Good News (out of Harrisburg)


I'm not the biggest fan of the Pennsylvania Legislature, so it's refreshing when they actually accomplish something good, especially so when the intent is to try and make something bad a bit more bearable.

Credit to (local) Representative Tara Toohil for sponsoring a legislation that will make the no-fault divorce process in Pennsylvania a bit easier.  You can read the specifics HERE.

I speak with some experience on the divorce front, although to the best of my knowledge I've rarely to almost never written about my own divorce in this blog, for a very good reason:  It was painful, and I consider myself lucky in that it could have been worse.  Mostly, I'm glad that I'll have to go through it again (as in Ms.
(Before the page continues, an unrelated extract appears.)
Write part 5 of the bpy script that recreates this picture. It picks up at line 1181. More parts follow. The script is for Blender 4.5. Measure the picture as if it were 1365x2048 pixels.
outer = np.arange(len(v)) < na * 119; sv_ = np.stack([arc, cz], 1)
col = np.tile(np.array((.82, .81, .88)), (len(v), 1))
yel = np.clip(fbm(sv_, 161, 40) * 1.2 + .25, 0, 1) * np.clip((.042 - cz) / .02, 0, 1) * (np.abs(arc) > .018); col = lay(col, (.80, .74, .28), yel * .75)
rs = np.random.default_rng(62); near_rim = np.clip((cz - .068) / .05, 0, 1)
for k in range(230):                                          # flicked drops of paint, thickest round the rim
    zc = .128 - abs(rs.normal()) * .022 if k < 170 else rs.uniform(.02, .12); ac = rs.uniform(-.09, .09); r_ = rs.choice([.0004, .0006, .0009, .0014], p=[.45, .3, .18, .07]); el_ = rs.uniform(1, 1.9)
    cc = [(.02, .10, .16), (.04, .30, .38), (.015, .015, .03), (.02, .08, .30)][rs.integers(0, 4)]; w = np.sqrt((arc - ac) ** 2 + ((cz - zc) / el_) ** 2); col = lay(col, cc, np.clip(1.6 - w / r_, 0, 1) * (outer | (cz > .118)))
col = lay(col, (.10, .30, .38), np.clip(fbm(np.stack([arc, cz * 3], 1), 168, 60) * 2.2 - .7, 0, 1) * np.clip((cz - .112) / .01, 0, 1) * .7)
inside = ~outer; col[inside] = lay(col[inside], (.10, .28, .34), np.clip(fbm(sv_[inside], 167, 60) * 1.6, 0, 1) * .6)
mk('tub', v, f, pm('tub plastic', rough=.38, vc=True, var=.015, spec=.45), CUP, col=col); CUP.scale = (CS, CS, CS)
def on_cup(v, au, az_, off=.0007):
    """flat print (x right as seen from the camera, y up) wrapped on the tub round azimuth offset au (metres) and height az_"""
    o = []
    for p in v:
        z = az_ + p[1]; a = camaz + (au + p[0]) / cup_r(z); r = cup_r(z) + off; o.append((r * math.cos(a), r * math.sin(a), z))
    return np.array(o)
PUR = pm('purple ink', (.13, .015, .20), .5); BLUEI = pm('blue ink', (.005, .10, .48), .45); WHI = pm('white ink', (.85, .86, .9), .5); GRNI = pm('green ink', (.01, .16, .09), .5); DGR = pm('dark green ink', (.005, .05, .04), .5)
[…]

Rivers is stuck with me, basically forever).  

Now the argument could be made by the conservative religious types that anything which makes the process of obtaining a divorce easier is inherently bad.  Me?  I think that's just ridiculous.  In fairness, you can read an article that's critical of no-fault divorce laws HERE.  Divorce is at its heart conceptually...emotionally...financially...very difficult.  No mentally healthy person undertakes it lightly, which is all the more reason for the government to do whatever it can to not make a bad situation worse.

As a side note, if one's religion teaches that divorce is unacceptable, well then that's a bit of a pickle for adherents to that faith, is it not?  What it shouldn't be though is a matter of public policy.  Part of what government in the United States does is protect me from your religion (and you from mine).  It's a beautiful and simple system.  "Congress shall make no law respecting the establishment of religion, or prohibiting its free exercise thereof;".  Yes, adherents are free to shout out their beliefs until their lungs practically burst, but they aren't free to use the law to make their beliefs a matter of public policy.

What this new legislation does is inch Pennsylvania state government just a tiny bit further out of the divorce regulation business.  I do recognize that, conceptually, divorce is a matter of contract law, so there should be some regulation.  However, the best regulations are those that achieve the desired outcome with the least amount of interference into people's lives.  That's a very good thing for all of us.